* [Work to do] For the data below, transcribe the part that opens with the line containing "What Blender Python" and closes with the line containing "random.seed(4)", exactly and with no pictures.

* [Raw data]
## start
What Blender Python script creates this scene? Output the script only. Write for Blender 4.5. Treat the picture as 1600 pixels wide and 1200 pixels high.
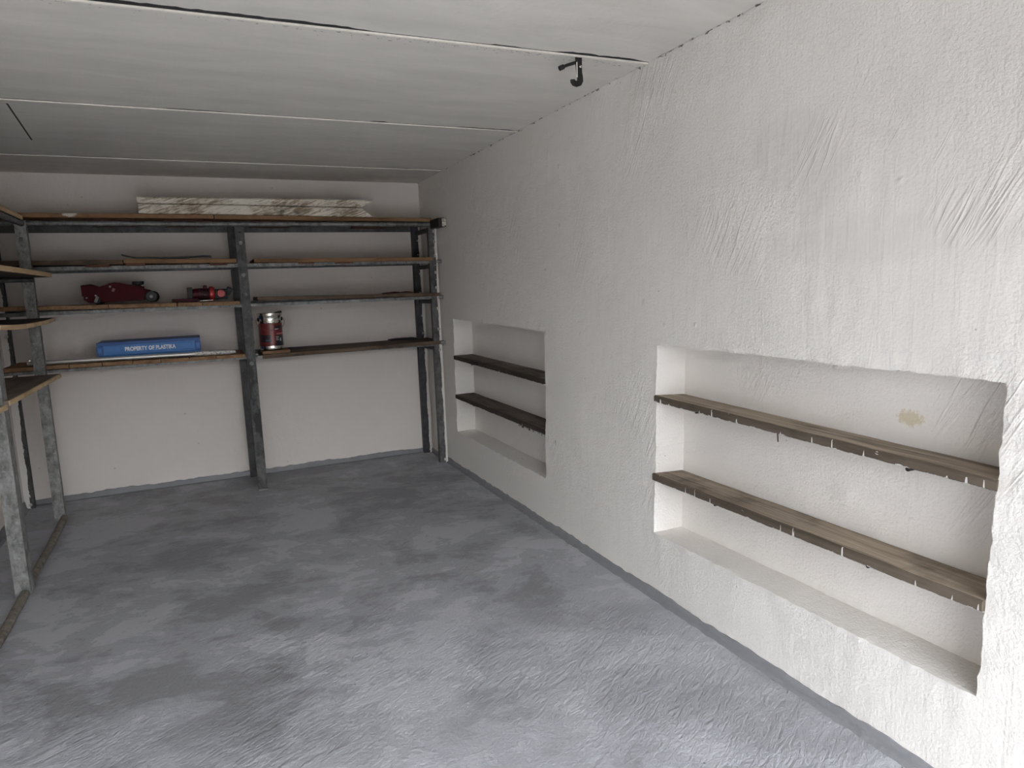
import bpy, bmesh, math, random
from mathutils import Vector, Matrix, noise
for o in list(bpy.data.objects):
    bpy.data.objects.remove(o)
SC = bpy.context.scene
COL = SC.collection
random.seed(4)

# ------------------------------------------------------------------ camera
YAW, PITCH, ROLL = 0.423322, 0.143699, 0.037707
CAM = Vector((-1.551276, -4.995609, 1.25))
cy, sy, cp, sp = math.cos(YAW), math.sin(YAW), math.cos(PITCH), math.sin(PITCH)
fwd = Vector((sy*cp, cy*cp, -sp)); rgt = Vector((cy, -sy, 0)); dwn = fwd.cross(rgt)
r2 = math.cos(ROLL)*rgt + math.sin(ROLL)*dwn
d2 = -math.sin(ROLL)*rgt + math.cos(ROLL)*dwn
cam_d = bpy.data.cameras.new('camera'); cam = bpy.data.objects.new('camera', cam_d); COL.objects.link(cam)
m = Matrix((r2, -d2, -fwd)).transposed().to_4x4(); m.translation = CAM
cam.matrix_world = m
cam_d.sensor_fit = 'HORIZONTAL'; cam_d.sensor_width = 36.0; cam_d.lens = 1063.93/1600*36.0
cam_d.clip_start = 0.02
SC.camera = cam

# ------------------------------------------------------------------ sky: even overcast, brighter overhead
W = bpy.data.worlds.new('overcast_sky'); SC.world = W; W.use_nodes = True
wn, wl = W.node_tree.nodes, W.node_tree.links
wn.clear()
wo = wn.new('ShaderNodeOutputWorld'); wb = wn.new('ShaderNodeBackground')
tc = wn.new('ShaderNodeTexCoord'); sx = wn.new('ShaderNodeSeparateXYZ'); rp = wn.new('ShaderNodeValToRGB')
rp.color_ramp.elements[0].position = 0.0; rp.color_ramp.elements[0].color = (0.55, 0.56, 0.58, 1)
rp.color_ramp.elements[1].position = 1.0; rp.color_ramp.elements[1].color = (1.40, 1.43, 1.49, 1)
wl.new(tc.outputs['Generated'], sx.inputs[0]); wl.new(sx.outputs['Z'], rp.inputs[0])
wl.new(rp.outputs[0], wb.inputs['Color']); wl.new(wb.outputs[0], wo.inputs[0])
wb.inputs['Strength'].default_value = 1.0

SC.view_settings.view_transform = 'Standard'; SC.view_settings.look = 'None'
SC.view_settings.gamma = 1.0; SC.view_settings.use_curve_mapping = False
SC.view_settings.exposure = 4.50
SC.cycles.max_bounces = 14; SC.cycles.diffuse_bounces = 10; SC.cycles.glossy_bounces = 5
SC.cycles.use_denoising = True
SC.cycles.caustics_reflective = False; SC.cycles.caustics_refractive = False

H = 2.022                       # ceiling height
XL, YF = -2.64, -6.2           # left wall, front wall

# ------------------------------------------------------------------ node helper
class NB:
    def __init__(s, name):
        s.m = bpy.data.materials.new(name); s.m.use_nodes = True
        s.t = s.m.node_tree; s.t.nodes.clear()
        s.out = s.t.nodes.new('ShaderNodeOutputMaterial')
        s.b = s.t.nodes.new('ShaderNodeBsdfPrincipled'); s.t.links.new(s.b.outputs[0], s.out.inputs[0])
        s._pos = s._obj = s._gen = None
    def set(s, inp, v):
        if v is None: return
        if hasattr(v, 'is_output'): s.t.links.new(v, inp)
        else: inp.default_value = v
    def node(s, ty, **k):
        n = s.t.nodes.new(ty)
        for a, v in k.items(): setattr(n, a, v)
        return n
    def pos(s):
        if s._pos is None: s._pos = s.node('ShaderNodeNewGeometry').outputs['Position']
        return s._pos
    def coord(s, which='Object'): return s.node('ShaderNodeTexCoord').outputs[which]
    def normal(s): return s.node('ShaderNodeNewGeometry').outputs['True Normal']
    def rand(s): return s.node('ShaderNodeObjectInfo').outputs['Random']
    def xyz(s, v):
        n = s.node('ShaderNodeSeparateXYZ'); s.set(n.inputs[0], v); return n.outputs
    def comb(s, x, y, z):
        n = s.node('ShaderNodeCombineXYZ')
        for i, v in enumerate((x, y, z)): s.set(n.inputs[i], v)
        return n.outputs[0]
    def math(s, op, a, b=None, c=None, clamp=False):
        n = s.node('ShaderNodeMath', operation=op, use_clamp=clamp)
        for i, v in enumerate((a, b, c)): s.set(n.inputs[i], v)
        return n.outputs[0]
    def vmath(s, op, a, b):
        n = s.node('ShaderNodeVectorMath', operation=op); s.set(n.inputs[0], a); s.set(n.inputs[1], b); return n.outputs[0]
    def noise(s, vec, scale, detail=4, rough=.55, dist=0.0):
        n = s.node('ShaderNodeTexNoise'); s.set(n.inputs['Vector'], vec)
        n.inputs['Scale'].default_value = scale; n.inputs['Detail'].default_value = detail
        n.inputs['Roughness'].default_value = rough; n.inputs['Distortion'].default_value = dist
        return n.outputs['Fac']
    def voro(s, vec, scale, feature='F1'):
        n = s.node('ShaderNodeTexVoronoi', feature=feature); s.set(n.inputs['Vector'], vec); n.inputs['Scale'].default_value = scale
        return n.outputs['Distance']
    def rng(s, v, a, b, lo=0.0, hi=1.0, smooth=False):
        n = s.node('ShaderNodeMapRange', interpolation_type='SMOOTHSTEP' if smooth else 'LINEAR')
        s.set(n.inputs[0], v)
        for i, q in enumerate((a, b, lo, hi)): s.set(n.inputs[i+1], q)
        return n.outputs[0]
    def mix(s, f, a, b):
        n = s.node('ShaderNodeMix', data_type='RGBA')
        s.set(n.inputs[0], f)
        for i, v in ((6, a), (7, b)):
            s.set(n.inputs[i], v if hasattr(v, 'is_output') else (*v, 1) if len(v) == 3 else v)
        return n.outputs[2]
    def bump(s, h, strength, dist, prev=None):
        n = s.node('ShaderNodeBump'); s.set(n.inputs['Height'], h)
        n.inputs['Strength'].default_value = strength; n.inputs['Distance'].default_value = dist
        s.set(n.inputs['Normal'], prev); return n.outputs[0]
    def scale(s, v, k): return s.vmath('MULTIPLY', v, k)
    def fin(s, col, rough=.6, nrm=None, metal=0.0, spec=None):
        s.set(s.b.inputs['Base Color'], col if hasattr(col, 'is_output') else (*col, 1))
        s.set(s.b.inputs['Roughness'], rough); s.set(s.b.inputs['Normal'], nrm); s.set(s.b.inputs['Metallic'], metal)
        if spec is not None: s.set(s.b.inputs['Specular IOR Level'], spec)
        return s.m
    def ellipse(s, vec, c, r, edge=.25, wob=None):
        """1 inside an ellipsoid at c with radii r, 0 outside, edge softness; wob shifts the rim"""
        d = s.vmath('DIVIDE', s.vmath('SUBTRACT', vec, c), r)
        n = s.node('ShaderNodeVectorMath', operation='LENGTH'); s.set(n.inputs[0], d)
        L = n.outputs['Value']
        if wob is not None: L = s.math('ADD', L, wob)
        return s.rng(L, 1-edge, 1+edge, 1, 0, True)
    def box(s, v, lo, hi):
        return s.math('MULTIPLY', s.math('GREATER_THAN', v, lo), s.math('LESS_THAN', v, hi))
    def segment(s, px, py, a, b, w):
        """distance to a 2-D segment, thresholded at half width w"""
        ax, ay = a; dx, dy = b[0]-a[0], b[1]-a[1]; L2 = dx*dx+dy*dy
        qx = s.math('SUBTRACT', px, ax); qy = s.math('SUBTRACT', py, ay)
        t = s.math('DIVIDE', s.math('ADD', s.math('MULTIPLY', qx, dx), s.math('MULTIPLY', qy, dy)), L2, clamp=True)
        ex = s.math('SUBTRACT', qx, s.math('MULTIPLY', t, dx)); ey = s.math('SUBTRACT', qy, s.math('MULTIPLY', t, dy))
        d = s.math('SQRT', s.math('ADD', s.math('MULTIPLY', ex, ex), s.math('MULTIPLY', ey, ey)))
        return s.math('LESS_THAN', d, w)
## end
## start
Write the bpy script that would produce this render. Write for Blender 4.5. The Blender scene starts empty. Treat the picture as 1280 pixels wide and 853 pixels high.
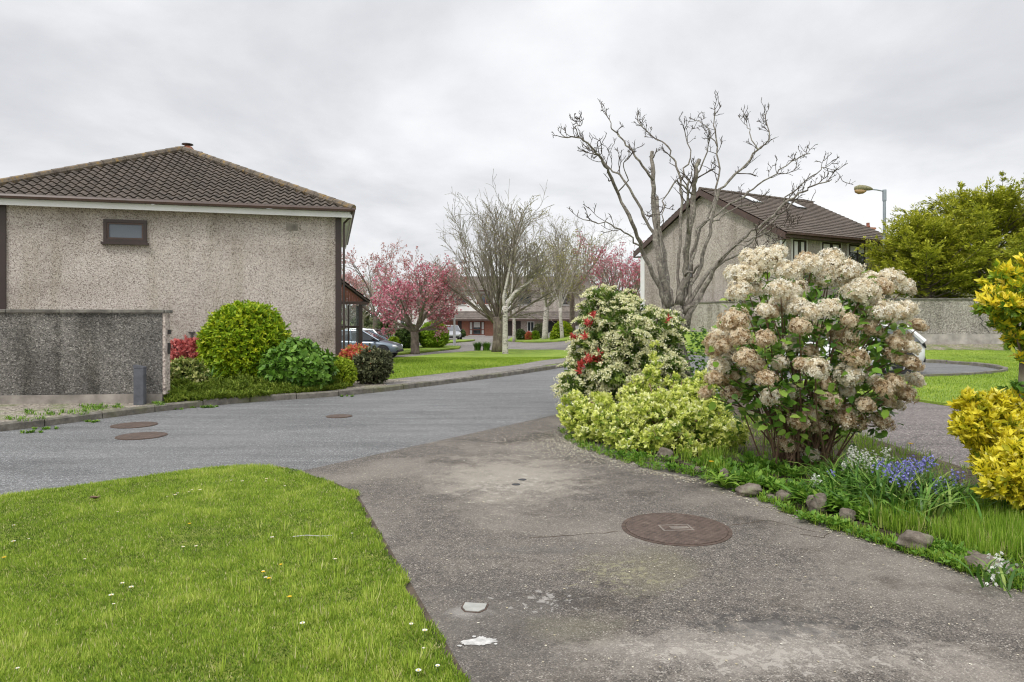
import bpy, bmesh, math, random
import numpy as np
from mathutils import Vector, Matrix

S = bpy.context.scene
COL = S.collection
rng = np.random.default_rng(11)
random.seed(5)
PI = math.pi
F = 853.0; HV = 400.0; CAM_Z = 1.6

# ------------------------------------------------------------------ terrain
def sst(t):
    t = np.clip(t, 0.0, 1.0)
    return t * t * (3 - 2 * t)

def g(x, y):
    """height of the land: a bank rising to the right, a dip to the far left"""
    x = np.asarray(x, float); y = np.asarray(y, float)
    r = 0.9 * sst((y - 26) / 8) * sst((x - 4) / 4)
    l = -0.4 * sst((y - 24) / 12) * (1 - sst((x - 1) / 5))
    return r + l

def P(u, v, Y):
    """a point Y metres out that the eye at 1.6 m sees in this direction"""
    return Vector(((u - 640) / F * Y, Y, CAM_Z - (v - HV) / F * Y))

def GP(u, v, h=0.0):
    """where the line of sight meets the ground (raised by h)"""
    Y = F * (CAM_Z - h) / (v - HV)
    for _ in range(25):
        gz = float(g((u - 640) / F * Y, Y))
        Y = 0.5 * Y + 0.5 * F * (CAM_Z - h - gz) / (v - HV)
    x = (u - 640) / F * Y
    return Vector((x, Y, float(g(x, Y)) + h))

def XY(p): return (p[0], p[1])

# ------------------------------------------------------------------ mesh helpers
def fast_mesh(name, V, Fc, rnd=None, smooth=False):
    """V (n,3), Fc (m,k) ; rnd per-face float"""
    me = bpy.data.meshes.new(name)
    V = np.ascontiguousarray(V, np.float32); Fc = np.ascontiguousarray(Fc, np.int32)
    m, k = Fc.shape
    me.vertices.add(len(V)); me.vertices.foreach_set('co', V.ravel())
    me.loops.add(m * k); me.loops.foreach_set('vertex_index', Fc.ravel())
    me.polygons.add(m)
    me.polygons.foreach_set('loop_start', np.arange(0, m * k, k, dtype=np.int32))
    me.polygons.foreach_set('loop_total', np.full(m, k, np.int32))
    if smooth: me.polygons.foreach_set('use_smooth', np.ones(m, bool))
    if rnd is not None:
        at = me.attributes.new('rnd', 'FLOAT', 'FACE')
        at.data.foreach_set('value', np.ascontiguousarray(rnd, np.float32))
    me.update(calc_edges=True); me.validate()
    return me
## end
* [Exercise response]
What Blender Python script creates this scene? Output the script only. Write for Blender 4.5. Treat the picture as 1600 pixels wide and 1200 pixels high.
import bpy, bmesh, math, random
from mathutils import Vector, Matrix, noise
for o in list(bpy.data.objects):
    bpy.data.objects.remove(o)
SC = bpy.context.scene
COL = SC.collection
random.seed(4)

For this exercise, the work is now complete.